What to produce:
Scan the data. Collect each line that contains the word "this".

:: Records shown

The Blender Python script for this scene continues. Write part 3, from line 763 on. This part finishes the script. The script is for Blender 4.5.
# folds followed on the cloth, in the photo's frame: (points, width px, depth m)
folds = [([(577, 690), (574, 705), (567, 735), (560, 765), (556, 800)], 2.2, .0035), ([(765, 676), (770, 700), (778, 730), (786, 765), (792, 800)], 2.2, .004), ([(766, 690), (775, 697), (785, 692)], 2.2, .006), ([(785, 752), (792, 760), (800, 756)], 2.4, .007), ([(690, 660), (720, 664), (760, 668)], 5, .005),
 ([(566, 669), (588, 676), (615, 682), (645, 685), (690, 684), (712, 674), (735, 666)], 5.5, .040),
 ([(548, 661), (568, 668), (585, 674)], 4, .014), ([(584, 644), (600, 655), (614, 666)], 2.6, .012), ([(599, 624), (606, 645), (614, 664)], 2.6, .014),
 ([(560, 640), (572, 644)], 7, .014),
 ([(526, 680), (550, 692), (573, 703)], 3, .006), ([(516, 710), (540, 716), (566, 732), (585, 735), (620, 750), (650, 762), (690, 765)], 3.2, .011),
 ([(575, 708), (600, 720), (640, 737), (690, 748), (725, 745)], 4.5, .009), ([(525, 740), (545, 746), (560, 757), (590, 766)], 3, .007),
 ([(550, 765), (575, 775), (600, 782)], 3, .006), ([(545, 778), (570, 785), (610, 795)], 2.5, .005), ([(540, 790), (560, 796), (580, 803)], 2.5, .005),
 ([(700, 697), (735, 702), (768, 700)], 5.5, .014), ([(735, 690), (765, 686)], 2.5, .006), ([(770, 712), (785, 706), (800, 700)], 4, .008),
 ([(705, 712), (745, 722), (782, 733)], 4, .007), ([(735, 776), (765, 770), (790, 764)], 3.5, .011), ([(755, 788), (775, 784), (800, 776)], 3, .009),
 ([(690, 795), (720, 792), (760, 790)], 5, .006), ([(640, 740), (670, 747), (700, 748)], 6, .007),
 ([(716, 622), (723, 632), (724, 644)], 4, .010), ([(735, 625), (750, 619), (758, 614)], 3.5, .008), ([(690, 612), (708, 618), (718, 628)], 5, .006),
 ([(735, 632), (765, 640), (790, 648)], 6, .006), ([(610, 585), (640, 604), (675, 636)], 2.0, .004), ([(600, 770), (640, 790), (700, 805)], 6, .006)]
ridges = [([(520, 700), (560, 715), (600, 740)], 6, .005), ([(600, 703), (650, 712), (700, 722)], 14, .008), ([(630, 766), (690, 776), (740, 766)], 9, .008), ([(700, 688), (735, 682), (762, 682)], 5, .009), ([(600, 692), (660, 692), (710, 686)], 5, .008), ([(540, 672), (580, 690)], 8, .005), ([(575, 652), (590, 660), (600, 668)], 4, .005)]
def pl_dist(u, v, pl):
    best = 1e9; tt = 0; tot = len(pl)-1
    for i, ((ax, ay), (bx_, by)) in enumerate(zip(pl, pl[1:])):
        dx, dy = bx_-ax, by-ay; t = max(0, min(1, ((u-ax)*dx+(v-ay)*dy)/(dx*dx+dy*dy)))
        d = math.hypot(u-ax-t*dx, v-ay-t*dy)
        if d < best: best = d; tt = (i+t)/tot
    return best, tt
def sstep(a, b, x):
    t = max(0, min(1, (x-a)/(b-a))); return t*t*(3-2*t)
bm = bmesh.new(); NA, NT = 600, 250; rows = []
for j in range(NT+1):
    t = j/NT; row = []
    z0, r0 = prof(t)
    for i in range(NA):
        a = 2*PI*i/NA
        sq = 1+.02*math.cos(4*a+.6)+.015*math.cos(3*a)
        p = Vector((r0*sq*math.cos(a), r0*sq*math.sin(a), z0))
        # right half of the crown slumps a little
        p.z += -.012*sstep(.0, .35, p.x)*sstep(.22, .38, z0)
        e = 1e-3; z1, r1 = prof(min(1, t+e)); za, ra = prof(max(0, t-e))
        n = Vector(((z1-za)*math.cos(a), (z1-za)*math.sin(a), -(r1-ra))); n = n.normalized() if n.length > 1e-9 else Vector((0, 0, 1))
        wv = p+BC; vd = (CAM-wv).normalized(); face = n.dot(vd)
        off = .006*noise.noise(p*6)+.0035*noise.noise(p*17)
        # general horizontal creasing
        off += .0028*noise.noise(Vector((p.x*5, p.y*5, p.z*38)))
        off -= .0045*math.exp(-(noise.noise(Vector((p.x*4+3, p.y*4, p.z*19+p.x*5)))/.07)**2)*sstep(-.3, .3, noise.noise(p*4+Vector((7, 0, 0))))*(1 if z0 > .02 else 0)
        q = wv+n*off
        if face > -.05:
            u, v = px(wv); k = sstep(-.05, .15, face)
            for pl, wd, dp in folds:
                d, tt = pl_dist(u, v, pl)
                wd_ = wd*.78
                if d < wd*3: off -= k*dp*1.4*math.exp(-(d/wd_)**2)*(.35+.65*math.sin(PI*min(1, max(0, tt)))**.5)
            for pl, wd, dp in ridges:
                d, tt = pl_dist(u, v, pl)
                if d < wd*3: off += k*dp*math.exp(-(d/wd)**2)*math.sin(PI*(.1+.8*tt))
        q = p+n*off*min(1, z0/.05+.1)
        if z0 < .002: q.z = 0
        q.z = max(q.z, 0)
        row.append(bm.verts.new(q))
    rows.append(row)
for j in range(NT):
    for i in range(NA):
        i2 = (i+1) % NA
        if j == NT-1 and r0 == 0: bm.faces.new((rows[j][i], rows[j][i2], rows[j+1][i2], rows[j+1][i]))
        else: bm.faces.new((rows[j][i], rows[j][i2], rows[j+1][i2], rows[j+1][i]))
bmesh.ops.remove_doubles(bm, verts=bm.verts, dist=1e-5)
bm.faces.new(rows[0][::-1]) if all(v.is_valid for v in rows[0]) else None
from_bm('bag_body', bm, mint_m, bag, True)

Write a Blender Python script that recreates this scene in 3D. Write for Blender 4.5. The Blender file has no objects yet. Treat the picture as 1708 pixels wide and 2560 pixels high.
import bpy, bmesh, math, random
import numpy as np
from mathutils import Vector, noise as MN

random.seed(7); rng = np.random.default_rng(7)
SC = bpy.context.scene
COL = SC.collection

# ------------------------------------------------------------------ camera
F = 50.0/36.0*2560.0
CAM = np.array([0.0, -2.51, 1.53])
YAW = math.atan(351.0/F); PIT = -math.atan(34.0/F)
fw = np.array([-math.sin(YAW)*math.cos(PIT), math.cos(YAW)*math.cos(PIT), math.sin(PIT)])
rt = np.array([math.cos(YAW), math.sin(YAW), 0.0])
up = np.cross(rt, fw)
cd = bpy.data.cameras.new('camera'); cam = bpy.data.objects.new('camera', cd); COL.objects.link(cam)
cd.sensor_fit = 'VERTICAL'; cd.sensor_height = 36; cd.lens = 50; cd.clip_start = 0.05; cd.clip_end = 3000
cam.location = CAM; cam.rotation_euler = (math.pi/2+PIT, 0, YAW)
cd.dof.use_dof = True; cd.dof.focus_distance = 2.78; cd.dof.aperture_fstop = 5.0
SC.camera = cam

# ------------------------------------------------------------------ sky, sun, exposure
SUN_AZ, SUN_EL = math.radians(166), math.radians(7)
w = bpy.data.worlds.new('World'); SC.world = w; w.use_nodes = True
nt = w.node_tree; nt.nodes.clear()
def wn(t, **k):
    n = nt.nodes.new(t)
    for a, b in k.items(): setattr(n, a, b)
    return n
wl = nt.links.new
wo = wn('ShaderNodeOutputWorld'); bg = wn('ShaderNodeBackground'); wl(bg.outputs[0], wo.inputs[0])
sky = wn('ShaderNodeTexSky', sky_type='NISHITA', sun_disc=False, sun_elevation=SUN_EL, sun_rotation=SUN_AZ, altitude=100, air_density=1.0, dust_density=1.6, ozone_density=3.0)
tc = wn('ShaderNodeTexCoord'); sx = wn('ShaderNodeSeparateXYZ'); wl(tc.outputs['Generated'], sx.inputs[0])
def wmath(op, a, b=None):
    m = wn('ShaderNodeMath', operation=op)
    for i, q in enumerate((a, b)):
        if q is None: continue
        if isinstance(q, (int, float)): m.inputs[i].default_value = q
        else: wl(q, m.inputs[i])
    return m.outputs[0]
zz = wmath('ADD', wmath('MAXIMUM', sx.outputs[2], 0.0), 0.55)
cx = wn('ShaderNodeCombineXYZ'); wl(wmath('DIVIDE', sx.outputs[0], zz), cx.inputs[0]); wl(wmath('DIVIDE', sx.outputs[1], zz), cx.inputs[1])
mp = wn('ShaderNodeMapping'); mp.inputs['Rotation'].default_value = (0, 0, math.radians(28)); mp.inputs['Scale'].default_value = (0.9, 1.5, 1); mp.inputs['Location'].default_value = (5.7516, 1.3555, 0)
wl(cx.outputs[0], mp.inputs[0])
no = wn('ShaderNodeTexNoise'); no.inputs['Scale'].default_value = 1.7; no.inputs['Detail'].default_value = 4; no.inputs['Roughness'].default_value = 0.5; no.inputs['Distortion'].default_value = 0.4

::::

Finished task:
The Blender Python script for this scene continues. Write part 3, from line 763 on. This part finishes the script. The script is for Blender 4.5.
Write a Blender Python script that recreates this scene in 3D. Write for Blender 4.5. The Blender file has no objects yet. Treat the picture as 1708 pixels wide and 2560 pixels high.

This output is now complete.